Abstract
This paper describes a methodology for delineating tar surface, incorporating it into a geological model, and the process for numerical modeling of oil viscosity variation with depth above the tar surface. The methodology integrates well log data and compositional fluid analysis to develop a mathematical model that mimics the oil's property variation with depth. While there are a good number of reservoirs that fit this description globally, there is a knowledge gap in literature regarding best practices for dealing with the peculiar challenges of such reservoirs. These challenges include; (i) how to delineate the top-of-tar across the field, (ii) modeling of Saturation Height Function (SHF) in a system where density and wettability is changing with depth, and (iii) the methodology for representing the depth-dependent oil properties (especially viscosity) in reservoir simulation.

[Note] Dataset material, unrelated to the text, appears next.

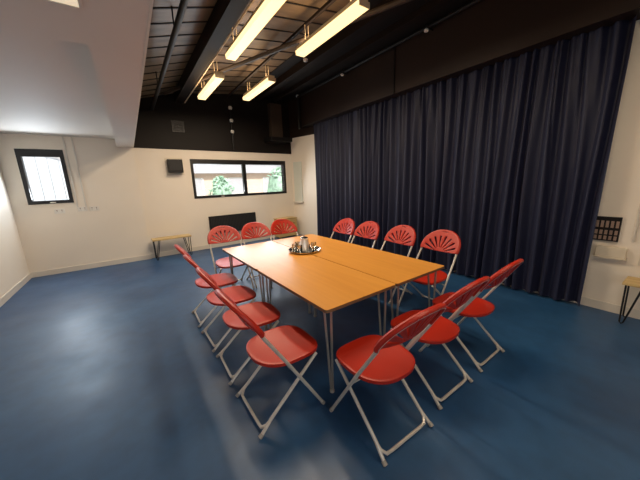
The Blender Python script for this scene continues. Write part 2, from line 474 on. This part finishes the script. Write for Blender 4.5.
# ------------------------------------------------------------------ chair
TH = Vector((0, -.50, .93))  # direction from front foot towards top of back (normalised below)
def make_chair():
    root = thing('folding_chair', (0, 0, 0), 0, '', 'chair', 'red folding chairs around the tables')
    R = .0115; HW = .242
    FF = Vector((0, .185, 0)); TOP = Vector((0, -.38, .95))
    SE = FF + (TOP-FF)*.48      # at seat height
    def on(s): return FF + (TOP-FF)*s
    d = (TOP-FF).normalized(); nrm = Vector((0, d.z, -d.y))   # forward normal of back plane (towards +y)
    Lt = (TOP-FF).length
    # backrest shell: plane coords (u across, v along d), v from 0 (bottom) to Hb
    Hb = .272; base = TOP - d*Hb
    def arch(hw, h, n=28, side=.10):
        pts = [(-hw*.97, 0)]
        for k in range(n+1):
            a = PI - PI*k/n
            c, s = math.cos(a), math.sin(a)
            pts.append((hw*math.copysign(abs(c)**.92, c), side*h + (1-side)*h*abs(s)**.92))
        pts.append((hw*.97, 0))
        return pts
    def slot(ang, r0, r1, w0, w1, cx=0, cy=-.02):
        dx, dy = math.sin(ang), math.cos(ang); px, py = dy, -dx
        cxx = lambda r, s: (cx+dx*r+px*s, cy+dy*r+py*s)
        pts = []
        for k in range(7):
            a = -PI/2+PI*k/6
            pts.append(cxx(r1-w1+w1*math.cos(a), w1*math.sin(a)))
        for k in range(7):
            a = PI/2+PI*k/6
            pts.append(cxx(r0+w0+w0*math.cos(a), w0*math.sin(a)))
        return pts
    cu = bpy.data.curves.new('tmp', 'CURVE'); cu.dimensions = '2D'; cu.fill_mode = 'BOTH'; cu.extrude = .0055; cu.bevel_depth = .0022; cu.bevel_resolution = 1
    def spl(pts):
        s = cu.splines.new('POLY'); s.points.add(len(pts)-1); s.use_cyclic_u = True
        for p, q in zip(s.points, pts): p.co = (q[0], q[1], 0, 1)
    spl(arch(HW+.002, Hb))
    for k in range(8):
        a = (k-3.5)*.34
        x = math.sin(a); yv = math.cos(a)
        rmax = 1/math.sqrt((x/(HW*.86))**2+(yv/(Hb*.84))**2)
        spl(slot(a, .062, min(.225, rmax+.010), .005, .0135))
    spl([(-.042, Hb*.905), (-.042, Hb*.945), (.042, Hb*.945), (.042, Hb*.905)])
    tmp = bpy.data.objects.new('tmp', cu); C.objects.link(tmp)
    dg = bpy.context.evaluated_depsgraph_get()
    me = bpy.data.meshes.new_from_object(tmp.evaluated_get(dg))
    bpy.data.objects.remove(tmp)
    bm = B(); bm.from_mesh(me); bpy.data.meshes.remove(me)
    bmesh.ops.remove_doubles(bm, verts=bm.verts, dist=1e-5)
    for k in range(-7, 8):
        bmesh.ops.bisect_plane(bm, geom=bm.verts[:]+bm.edges[:]+bm.faces[:], plane_co=(k*.03, 0, 0), plane_no=(1, 0, 0))
    def place(u, v, w):
        bow = -.035*(1-min(1, (u/HW)**2))*(1-.35*v/Hb) + .0
        return Vector((u, 0, 0)) + base + d*v + nrm*(w+bow+.012)
    for vt in bm.verts: vt.co = place(vt.co.x, vt.co.y, vt.co.z)
    # rolled rim of the shell, wrapping the tube
    rim = [(u, v) for (u, v) in arch(HW, Hb, 26)]
    def rimp(u, v):
        bow = -.035*(1-min(1, (u/HW)**2))*(1-.35*v/Hb)
        return Vector((u, 0, 0)) + base + d*v + nrm*(bow+.001)
    tube(bm, [rimp(u, v) for u, v in rim], .0165, 8)
    bmesh.ops.recalc_face_normals(bm, faces=bm.faces)
    br = obj('backrest', bm, M['red'], root, smooth=True)
    # back frame: inverted U behind the shell following the bow
    def fr(u, v): 
        bow = -.035*(1-min(1, (u/HW)**2))*(1-.35*v/Hb)
        return Vector((u, 0, 0)) + base + d*v + nrm*(bow-.004)
    bm = B(); pts = [Vector((-HW, 0, 0))+SE - d*.0]
    ar = arch(HW, Hb, 22)
    for (u, v) in ar: pts.append(fr(u, v) if abs(u) < HW*.999 else Vector((u, 0, 0))+base+d*v+nrm*(-.004))
    pts.append(Vector((HW, 0, 0))+SE)
    tube(bm, pts, R, 8); obj('back_frame', bm, M['steel'], root, smooth=True)
    # front legs, one per side, carrying on the line of the back frame
    for s in (-1, 1):
        bm = B(); tube(bm, [Vector((s*HW, 0, 0))+SE, Vector((s*HW, 0, 0))+FF+d*.02], R, 8)
        q = obj('leg', bm, M['steel'], root, smooth=True)
        bm = B(); tube(bm, [Vector((s*HW, 0, 0))+FF+d*.035, Vector((s*HW, 0, 0))+FF+d*.006+Vector((0, 0, .003))], .0145, 10); obj('rubber_foot', bm, M['rubber'], q, smooth=True)
    # rear legs
    RT = Vector((0, .16, .415)); RF = Vector((0, -.315, 0)); e = (RF-RT).normalized()
    W2_ = HW-.038
    for s in (-1, 1):
        bm = B(); tube(bm, [Vector((s*W2_, 0, 0))+RT, Vector((s*W2_, 0, 0))+RT+(RF-RT)*.8, Vector((s*(W2_+.012), 0, 0))+RF-e*.02], R, 8)
        q = obj('leg', bm, M['steel'], root, smooth=True)
        bm = B(); tube(bm, [Vector((s*(W2_+.012), 0, 0))+RF-e*.035, Vector((s*(W2_+.012), 0, 0))+RF-e*.008+Vector((0, 0, .003))], .0145, 10); obj('rubber_foot', bm, M['rubber'], q, smooth=True)
    bm = B(); c = RT+(RF-RT)*.90; up = RT+(RF-RT)*.82
    pts = []
    for s in (-1, 1):
        seq = [Vector((s*W2_, 0, 0))+up, Vector((s*(W2_-.004), 0, 0))+RT+(RF-RT)*.87, Vector((s*(W2_-.03), 0, 0))+c+(RF-RT)*.02, Vector((s*(W2_-.07), 0, 0))+c+(RF-RT)*.025]
        pts += seq if s < 0 else seq[::-1]
    tube(bm, pts, R*.9, 8); obj('stretcher', bm, M['steel'], root, smooth=True)
    bm = B(); p = on(.40); tube(bm, [p+Vector((-HW, 0, 0)), p+Vector((HW, 0, 0))], .008, 8)
    obj('crossbar', bm, M['steel'], root, smooth=True)
    # seat: rounded moulded shell, slightly dished, with a turned down skirt
    bm = B()
    hw0, hw1 = .226, .216; yf, yr = .226, -.250
    out = []
    N = 64
    for k in range(N):
        a = 2*PI*k/N; c, s = math.cos(a), math.sin(a)
        ex = 3.4 if s > 0 else 2.5
        rr = (abs(c)**ex+abs(s)**ex)**(-1/ex)
        x, yv = c*rr, s*rr
        hw = hw0 if yv > 0 else hw0+(hw1-hw0)*(-yv)
        out.append((x*hw, (yf+yr)/2+yv*(yf-yr)/2))
    cx, cy = 0, (yf+yr)/2
    SH = .455
    rings = []
    def hgt(f, y): 
        return SH - .016*(1-f**2) + .012*((y-cy)/(.24))**2*(1 if y < cy else -.9)
    for f in (.25, .5, .75, .9, .97, 1.0):
        rings.append([bm.verts.new((cx+(x-cx)*f, cy+(yv-cy)*f, hgt(f, cy+(yv-cy)*f)-(.003 if f == 1 else 0))) for x, yv in out])
    rings.append([bm.verts.new((x*1.005, cy+(yv-cy)*1.005, hgt(1, yv)-.012)) for x, yv in out])
    rings.append([bm.verts.new((x*.995, cy+(yv-cy)*.995, hgt(1, yv)-.026)) for x, yv in out])
    rings.append([bm.verts.new((x*.97, cy+(yv-cy)*.97, hgt(1, yv)-.026)) for x, yv in out])
    rings.append([bm.verts.new((x*.96, cy+(yv-cy)*.96, hgt(1, yv)-.012)) for x, yv in out])
    rings.append([bm.verts.new((x*.5, cy+(yv-cy)*.5, SH-.024)) for x, yv in out])
    c0 = bm.verts.new((cx, cy, SH-.0165)); c1 = bm.verts.new((cx, cy, SH-.028))
    for A, Bq in zip(rings, rings[1:]):
        for k in range(N): bm.faces.new((A[k], A[(k+1) % N], Bq[(k+1) % N], Bq[k]))
    for k in range(N):
        bm.faces.new((c0, rings[0][(k+1) % N], rings[0][k])); bm.faces.new((c1, rings[-1][k], rings[-1][(k+1) % N]))
    obj('seat', bm, M['red'], root, smooth=True)
    return root
chair = make_chair()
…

Nuclear magnetic resonance (NMR) logs were used to predict fluid viscosity using a technique discussed by Hursan et al. (2016). Viscosity regions are identified at every well that has an NMR log, and these regions are mapped from well to well across the reservoir. Within each viscosity region, the analysis results of fluid samples collected from wells are used to develop mathematical models of fluid composition variation with depth. A reliable SHF model was achieved by incorporating depth-varying oil density and depth varying wettability into the calculation of J-Function. A compositional reservoir simulation was set-up, using the viscosity regions and the mathematical models describing composition variation with depth, for the respective regions. Using information obtained from literature as a starting point, residual oil saturation was modeled as a function of oil viscosity.
Original reservoir understanding places the top of non-movable oil (tar) at a constant fieldwide subsurface depth, which corresponds to the shallowest historical no-flow drillstem test (DST) depth. Mapping of the NMR viscosity regions across the field resulted in a sloping tar-oil contact (TOC), which resulted in an increase of movable hydrocarbon pore volume. The viscosity versus depth profile from the simulation model matched the observed data, and allow the simulation model better predict well performance. In addition, the simulation model results also matched the depth-variation of observed formation volume factor (FVF) and reservoir fluid density. Some wells that have measured viscosity data but no NMR logs were used as blind-test wells. The simulation model results also matched the measured viscosity at those blind-test wells. These good matches of the oil property variation with depth gave confidence, that the simulation model could be used as an efficient planning tool for ensuring that injectors are placed just-above the tar mat. The use of the simulation model for well planning could reduce the need for geosteering while drilling flank wells, leading to savings in financial costs.
This paper contains a generalized approach that can be used in static and dynamic modeling of reservoirs, where oil changes from light to medium to heavy oil, underlain by tar. It contains recommendations and guidelines to construct a reliable simulation model of such systems.